I say it was based on 200g of flour, but technically it wasn't, because I traded some of that for cocoa. Here are the exact quantities of ingredients I used, if you must know:
- 175g Plain Flour
- 25g Cocoa Powder [You could leave this out and put the flour back up to 200g, if you wanted a non-chocolate cake]
- 2tsp Baking Powder
- 150g Cooking Oil [e.g. sunflower, or olive if you want more flavour]
- 150g Sugar [I used half brown and half white, because I thought using some brown sugar would suit the type of dark, moist cake I was aiming for. I don't know if it really would make much difference to use all white, or all brown, so it's up to you!]
- 150g Eggs - i.e. 3 Eggs
- 1tsp Cinnamon
- ½tsp Nutmeg
The method is the same as the basic sponge cake method. Beat the eggs and sugar together for a few minutes, then add in the other ingredients. For a 'pure' cake without baking powder, you have to try and carefully fold in all your ingredients so you don't lose the air bubbles from the eggs, but in this case that's not so important. I think I added the oil first, then the flour and other dry ingredients, and then the grated courgette last. As I said I used some kind of middle-sized cake pan, I'd probably guess 8 inches or so - and it took somewhere around 40 minutes to cook (at - you guessed it - 180C!), but would depend on the oven. The toothpick test is fine for deciding when it's done.
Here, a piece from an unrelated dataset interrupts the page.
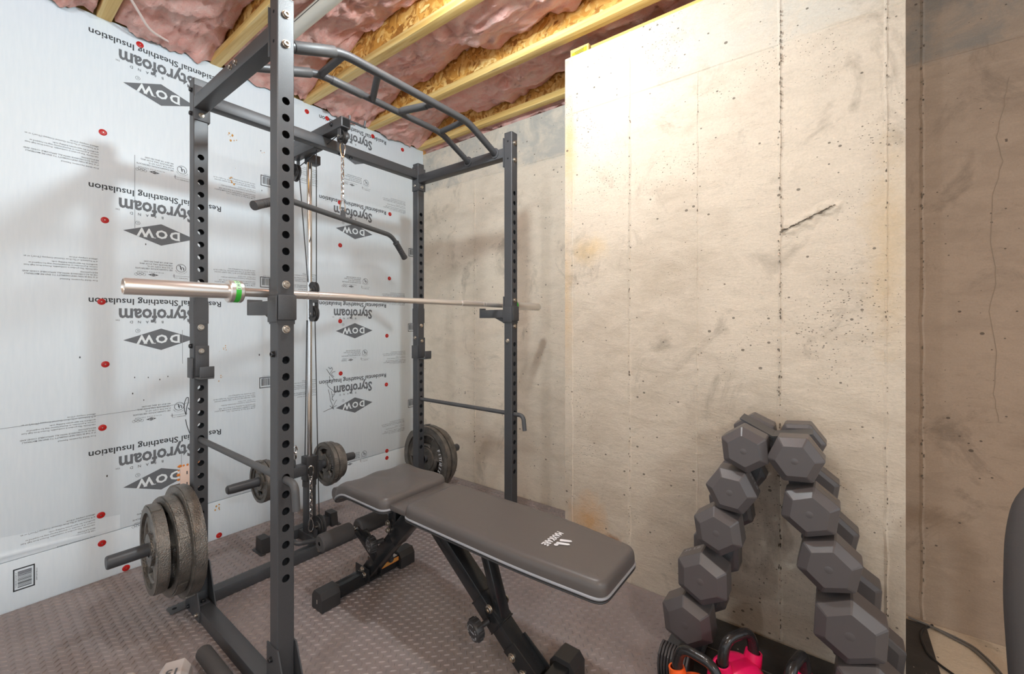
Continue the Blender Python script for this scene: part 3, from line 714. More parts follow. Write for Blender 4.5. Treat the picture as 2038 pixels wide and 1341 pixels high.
for key, x, y in (('fn', XF, YN), ('bn', XB, YN), ('bf', XB, YFAR), ('ff', XF, YFAR)):
    hs = list(HOLES)
    if key[0] == 'b': hs = [h for h in hs if not (.93 < h < 1.09)]
    posts[key] = u = upright(x, y, hs); yc = y + PS / 2; xc = x - PS / 2
    if key[0] == 'f':
        for z in (2.075, 1.988, 1.272, 1.139): bolt(u, (x, yc, z), (1, 0, 0), mat=M['zinc'])
    else:
        for z in (1.139,): bolt(u, (x, yc, z), (1, 0, 0))
    bolt(u, (xc, y, 1.065), (0, -1, 0), .0085, M['dbolt'] if key[1] == 'n' else M['zinc'])
    for z in (2.082, 1.994): MB().cyl((xc, y - .0004, z), (xc, y + .002, z), .005, n=10).build('pin_hole', M['void'], u)
# top beams
for y in (YN, YFAR):
    sb = MB().box(XB, XF - PS, y, y + PS, 2.006, 2.055, .003).build('side_beam', B, rack)
    MB().box(XF - PS - .006, XF - PS - .0002, y - .004, y + PS + .004, 1.955, 2.105, .002).build('end_plate', B, sb)
    MB().box(XB + .0002, XB + .005, y + .001, y + PS + .006, 1.962, 2.1, .002).build('end_plate', B, sb)
    bolt(sb, (XB + .005, y + PS / 2, 1.985), (1, 0, 0), .008)
    for x in (-1.50, -1.545) if y == YN else (): bolt(sb, (x - .1, y, 2.032), (0, -1, 0), .008)
rb = MB().box(XB - PS, XB, YN + PS, YFAR, 2.032, 2.081, .003).build('rear_beam', B, rack)
for y0, sg in ((YN + PS, 1), (YFAR, -1)):
    MB().box(XB - PS, XB + .001, min(y0, y0 + sg * .005), max(y0, y0 + sg * .005), 1.96, 2.11, .002).build('end_plate', B, rb)
for z in (2.085, 1.992): bolt(rb, (XB - PS / 2, YFAR, z), (0, -1, 0), .008, M['zinc']); bolt(rb, (XB - PS / 2, YN, z), (0, -1, 0), .008, M['dbolt'])
for y in (1.215, 1.275): bolt(rb, (XB - .024, y, 2.032), (0, 0, -1), .008, M['dbolt'])
# multi-grip pull-up bar: two bent tubes and four rungs
pb_ = MB()
ZE, ZT = 2.040, 2.128
tb = {}
for x, r, ya, yb in ((-1.41, .0165, .845, 1.505), (-1.60, .0145, .858, 1.510)):
    pb_.tube(fillet([(x, YN + PS, ZE), (x, ya, ZT), (x, yb, ZT), (x, YFAR, ZE)], .05), r, 16)
pu = pb_.build('pull_up_bar', B, rack)
def rung(x0, y0, x1, y1, grip):
    a, b = Vector((x0, y0, ZT)), Vector((x1, y1, ZT)); MB().cyl(a, b, .0135).build('rung', B, pu)
    if grip: MB().cyl(a.lerp(b, .22), a.lerp(b, .88), .0160, n=18).build('hand_grip', M['knurl'], pu)
rung(-1.41, .857, -1.60, .87, False); rung(-1.41, 1.000, -1.60, 1.105, False); rung(-1.41, 1.295, -1.60, 1.24, True); rung(-1.41, 1.488, -1.60, 1.502, False)
def gripon(p, q, r): MB().tube([Vector(p), Vector(p).lerp(Vector(q), .02), Vector(p).lerp(Vector(q), .98), Vector(q)], [r * .93, r, r, r * .93], 18).build('hand_grip', M['knurl'], pu)
z_ = lambda y: ZE + (ZT - ZE) * (y - YN - PS) / (.845 - YN - PS)
gripon((-1.41, .675, z_(.675)), (-1.41, .818, z_(.818)), .0195)
gripon((-1.60, .70, z_(.70) - .004), (-1.60, .83, z_(.83) - .006), .0175)
gripon((-1.60, .915, ZT), (-1.60, 1.055, ZT), .0168)
for x in (-1.41, -1.60):
    for y, s in ((YN + PS, 1), (YFAR, -1)): MB().lathe([(.027, 0), (.027, .004), (.018, .006)], (x, y, ZE), (0, s, 0), 20).build('weld_flange', B, pu)
# bottom rails, gussets, anchor tabs
for y in (YN, YFAR):
    br = MB().box(XB - PS - .05, XF + .03, y, y + PS, 0.001, .05, .003).build('base_rail', B, rack)
    for x in (XF, XB):
        for yy, s in ((y - .004, -1), (y + PS, 1)):
            g = MB().prism([(x - PS - .012, .004), (x + .075, .004), (x + .075, .05), (x + .008, .20), (x - PS - .012, .20)], 'y', yy, yy + .004).build('gusset', B, br)
            for (bx, bz) in ((x + .05, .026), (x - .03, .16), (x - PS + .01, .026)): bolt(g, (bx, yy if s < 0 else yy + .004, bz), (0, s, 0), .007, M['dbolt'] if bx < x else M['zinc'])
        MB().box(x + .001, x + .045, y + .006, y + PS - .006, .0505, .0535, .001).box(x + .0005, x + .004, y + .006, y + PS - .006, .05, .085, .001).build('foot_bracket', B, br)
        bolt(br, (x + .024, y + PS / 2, .0535), (0, 0, 1), .008, M['dbolt'])
tabm = MB().box(-2.145, -2.09, YN - .055, YN + .02, .002, .006, .001).build('anchor_tab', M['knurl'], rack)
MB().cyl((-2.118, YN - .035, .0058), (-2.118, YN - .035, .0064), .008).build('tab_slot', M['void'], tabm)
rbr = MB().box(-2.09, -2.041, YN + PS, YFAR, .001, .05, .003).build('rear_rail', B, rack)
bolt(rbr, (-2.041, 1.105, .028), (1, 0, 0), .009); MB().box(-2.0425, -2.0405, 1.075, 1.1, .001, .051).build('rail_sleeve', B, rbr)
# cable tower behind the rear uprights
arm = MB().box(-2.32, -1.845, 1.105, 1.154, 2.083, 2.132, .003).build('top_pulley_arm', B, rack)
MB().box(-1.846, -1.842, 1.112, 1.147, 2.09, 2.125).build('open_end', M['void'], arm)
bolt(arm, (-1.93, 1.105, 2.112), (0, -1, 0), .009, M['dbolt'])
for (p, q) in (((-1.9, 1.144, 2.15), (-1.9, 1.27, 2.15)), ((-1.9, 1.183, 2.154), (-1.9, 1.183, 2.177)), ((-1.9, 1.264, 2.152), (-1.9, 1.27, 2.182))): MB().tube([p, q], .0055, 8).build('bar_hanger', B, arm)
la = MB().box(-2.32, -2.066, 1.088, 1.137, 2.031, 2.080, .003).build('lower_arm', B, rack)
MB().box(-2.255, -2.205, 1.137, 1.20, 2.005, 2.052, .002).build('cross_block', B, la)
def pulley(parent, c, r, ax, wdt=.018, fork=None):
    c = Vector(c); ax = Vector(ax)
    p = MB().lathe([(.008, -wdt / 2), (r * .45, -wdt / 2), (r * .5, -wdt * .3), (r * .8, -wdt * .3), (r, -wdt / 2), (r, -wdt * .3), (r * .84, 0), (r, wdt * .3), (r, wdt / 2), (r * .8, wdt * .3), (r * .5, wdt * .3), (r * .45, wdt / 2), (.008, wdt / 2)], c, ax, 28).build('pulley_wheel', M['plastic'], parent)
    MB().cyl(c - ax * (wdt * .95), c + ax * (wdt * .95), .006, n=10).build('axle_bolt', M['zinc'], p)
    return p
def forks(mb, c, ax, w, z1, wd=.014):
    c = Vector(c); ax = Vector(ax)
    for s in (-1, 1):
        m = c + ax * (s * w); mb.prism([(m.x - wd, c.z - .012), (m.x + wd, c.z - .012), (m.x + wd, z1), (m.x - wd, z1)], 'y', m.y - .002, m.y + .002)
pk = pulley(rack, (-2.285, 1.105, 1.955), .045, (0, 1, 0)); mb = MB(); forks(mb, (-2.285, 1.105, 1.955), (0, 1, 0), .014, 2.031); mb.build('pulley_fork', B, pk)
pt = pulley(rack, (-1.875, 1.130, 2.045), .030, (0, 1, 0), .026); mb = MB(); forks(mb, (-1.875, 1.13, 2.045), (0, 1, 0), .018, 2.084, .012); mb.build('pulley_fork', B, pt)
RXc, RYc = -2.22, 1.146
gr = MB().cyl((RXc, RYc, .30), (RXc, RYc, 2.005), .0135, n=20).build('guide_rod', M['chrome'], rack)
MB().box(RXc - .024, RXc + .024, RYc - .024, RYc + .024, .05, .315, .003).build('rod_socket', B, gr)
MB().cyl((RXc, RYc, .295), (RXc, RYc, .325), .034, n=20).build('rubber_stop', M['rubber'], gr)
# floating double pulley
fp = MB()
for z, s in ((1.335, 1), (1.205, -1)): forks(fp, (RXc + .045, RYc, z), (0, 1, 0), .015, 1.27, .017)
fpo = fp.box(RXc + .03, RXc + .06, RYc - .017, RYc + .017, 1.262, 1.278).build('pulley_block', B, rack)
pulley(fpo, (RXc + .045, RYc, 1.330), .042, (0, 1, 0)); pulley(fpo, (RXc + .045, RYc, 1.205), .042, (0, 1, 0))
# foot bar, link rails and low pulley
fb = MB().box(-2.335, -2.285, .952, 1.318, .004, .054, .003).build('foot_bar', B, rack)
for y, s in ((.952, -1), (1.318, 1)):
    MB().prism([(-2.345, .002), (-2.265, .002), (-2.278, .072), (-2.338, .072)], 'y', y - .02, y + .02).box(-2.36, -2.255, y + s * .02 - .012, y + s * .02 + .012, .001, .005, .001).build('foot_shoe', M['plastic'], fb)
MB().box(-2.285, -2.091, 1.120, 1.169, .004, .052, .003).build('link_rail', B, fb)
MB().tube(fillet([(-2.27, 1.00, .058), (-2.13, 1.00, .095), (-2.055, 1.0, .095), (-2.055, 1.09, .075), (-2.07, 1.135, .06)], .03), .011, 10).build('foot_brace', B, fb)
lp = pulley(fb, (-2.12, 1.145, .108), .055, (0, 1, 0), .022); mb = MB(); forks(mb, (-2.12, 1.145, .11), (0, 1, 0), .018, .05, .016); mb.build('pulley_fork', B, lp)
# cables
def cable(p, q, r=.0026): MB().tube([p, q], r, 6).build('cable', M['wire'], rack)
cable((-2.285, 1.06, 1.955), (-2.265, 1.075, .52)); cable((-2.245, 1.105, 1.94), (-2.20, 1.128, 1.37)); cable((-2.085, 1.112, 2.03), (-2.152, 1.148, 1.35))
cable((-2.16, 1.145, 1.17), (-2.12, 1.145, .16)); cable((-2.215, 1.13, 1.17), (-2.215, 1.12, .46))
MB().tube([(-1.875, 1.13, 2.073), (-2.285, 1.13, 2.0)], .0026, 6).build('cable', M['wire'], rack)
# plate storage pegs at the rear uprights
for (y0, y1) in ((YN, .326), (YFAR + PS, 2.075)):
    s = 1 if y1 > y0 else -1
    MB().lathe([(.0001, abs(y1 - y0)), (.0205, abs(y1 - y0)), (.0235, abs(y1 - y0) - .004), (.0235, .006), (.034, .005), (.034, 0)], (XB - PS / 2, y0, .312), (0, s, 0), 24).build('storage_peg', B, rack)

# ----------------------------------------------------------------- weight carriage
car = thing('weight_carriage', (RXc, RYc, .39), 'black sliding plate carriage on the chrome rod of the cable tower', 'weight carriage')
MB().box(RXc - .026, RXc + .026, RYc - .115, RYc + .060, .362, .414, .003).build('cross_tube', B, car)
MB().box(RXc - .030, RXc + .030, RYc - .030, RYc + .030, .325, .452, .004).build('slide_sleeve', M['plastic'], car)
for s, y0, y1 in ((-1, RYc - .115, .760), (1, RYc + .06, 1.41)):
    L = abs(y1 - y0); MB().lathe([(.0001, L), (.015, L), (.020, L - .005), (.022, L - .03), (.022, 0)], (RXc, y0, .388), (0, s, 0), 20).build('plate_peg', B, car)
MB().prism([(RXc - .02, .414), (RXc + .02, .414), (RXc + .012, .45), (RXc - .012, .45)], 'y', 1.062, 1.068).build('cable_lug', B, car)
mb = MB().tube([(RXc, 1.068, .445), (RXc - .001, 1.075, .48), (RXc - .005, 1.076, .522)], .0035, 6)
for i in range(2): mb.tube([(RXc + .010 * cos(a) * (i == 0), 1.072 + .010 * cos(a) * (i == 1), .47 + .03 * i + .018 * sin(a)) for a in [2 * pi * k / 12 for k in range(12)]], .003, 6, closed=True)
mb.build('hook', M['chrome'], car)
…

I also made a topping for my cake - a ganache. As you may remember from this post, ganache is made from a mixture of melted chocolate and cream. In that post, I used equal weights of chocolate and cream to make soft truffles, but in this case I used more chocolate than cream - twice as much, in fact. But after making it, I'd definitely recommend you stick with equal weights. Because the topping had cream in it, I had to keep the cake in the fridge. But then because of the chocolate in the topping, it went rock-hard and was really difficult to cut. I used 100g of chocolate and 50g of cream, but I'd suggest upping that to 100g as well.